About Me

My photo
Welcome to Livewrite2teach! This blog focuses on living well and learning. We are all students and teachers depending on the moment and audience. Let's look at education through that lens and navigate the muddy waters together

Sunday, August 31, 2014

Foreign Language Teachers Can Help Us Rock Achievement with Our ELL's

Public education faces many 21st century challenges. As the demographics of the United States changes, our approaches in education must adjust. The number of English language learners (ELL) enrolled in public schools nearly doubled from the year 1998 to 2009. Sadly, there is a significant achievement gap between ELL’s and their native English-speaking counterparts. Also alarming is the lack of training that teachers receive entering the workforce on how to teach ELL’s. When it comes to reading intervention, teaching ELL’s can be especially tricky. This is why a multifaceted approach is needed when it come to Response to Intervention (RTI) for ELL students.

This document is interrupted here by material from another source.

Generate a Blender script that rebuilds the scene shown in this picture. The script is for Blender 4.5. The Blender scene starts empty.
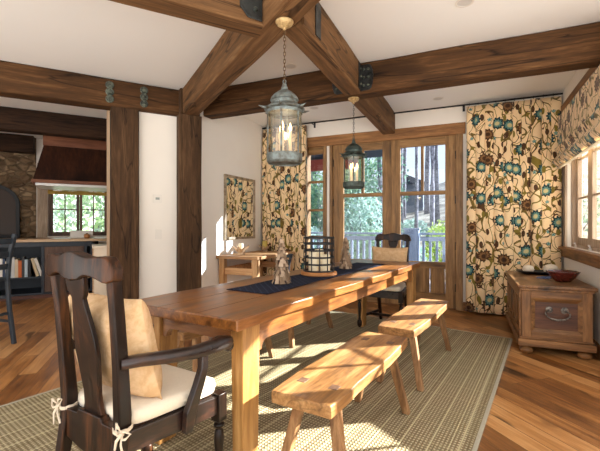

One huge challenge in RTI for ELL students is that many teachers of ELL’s (at least at the secondary level) are themselves not bi-lingual (in the student’s native language). Depending on the program ELL’s are receiving determines whether they are receiving bilingual instruction. This can really pose a problem when pre-assessing students since much of what we learn about students is done through formative assessments with oral language. Research suggests that reading deficiency can exist with our ELL students for different reasons. For example, a student might have adequate literacy skills in their first language but need help translating those skills into their second language. Another student might have inadequate literacy skills in their first language and English because of lack of experience in school (some of our students coming from South America may have never been enrolled in a formal school until they get to this country). And finally, there are the students who have poor literacy in both their first language and English, even after reading intervention instruction – perhaps these are our true learning-disabled children.
            
What is needed to address RTI with our ELL population is training our Spanish-speaking teachers how to pre-assess and deliver intervention. In Maryland, 50% of our ELL’s come from homes where Spanish is the spoken language and 8% come from French speaking homes. Middle schools have an in house secret weapon to aid in RTI, which is their foreign language teacher. Many foreign language teachers are fluent in both Spanish and French. They also have a deep knowledge of those languages on a linguistic level and can help a reading intervention teacher determine the level of basic literacy an ELL has in their first language. A foreign language teacher could also help in the screening process to determine if a reading deficit exists because of a learning disability (if they had the proper training). Using our foreign language teachers as resources in RTI also helps them out as well, since their classes and positions are often first on the chopping blocks when funds are cut.

            
But the great irony in reading intervention and ELL’s is highlighted in a study that appeared in Developmental Psychology, Volume 39 (2003). Nonie Lesaux worked closely with a school system in Vancouver, Canada to study 1000 students. She created a highly specialized curriculum that was rooted in phonics and used small group instruction. They collected more than average data (true RTI) and found that by second grade (the study began in kindergarten), the ELL students out performed their native English-speaking counterparts. In conclusion, bilingualism seemed to give the ELL students a leg up in acquisition of literacy. So if we could truly unlock the root of the problem in reading intervention for our ELL’s, then we could deliver the proper intervention and accelerate them through thus closing the achievement gap. Perhaps we should look at our influx of ELL’s as something of a possible achievement windfall if we can unlock our students at the primary level. If Lesaux’s study is true then small group instruction and individualized learning plans are particularly important at the primary elementary level. And of course everything we already know about intervention is that early is best. Additionally let’s be smart with our teacher talent and work in partnership with foreign language and language arts departments.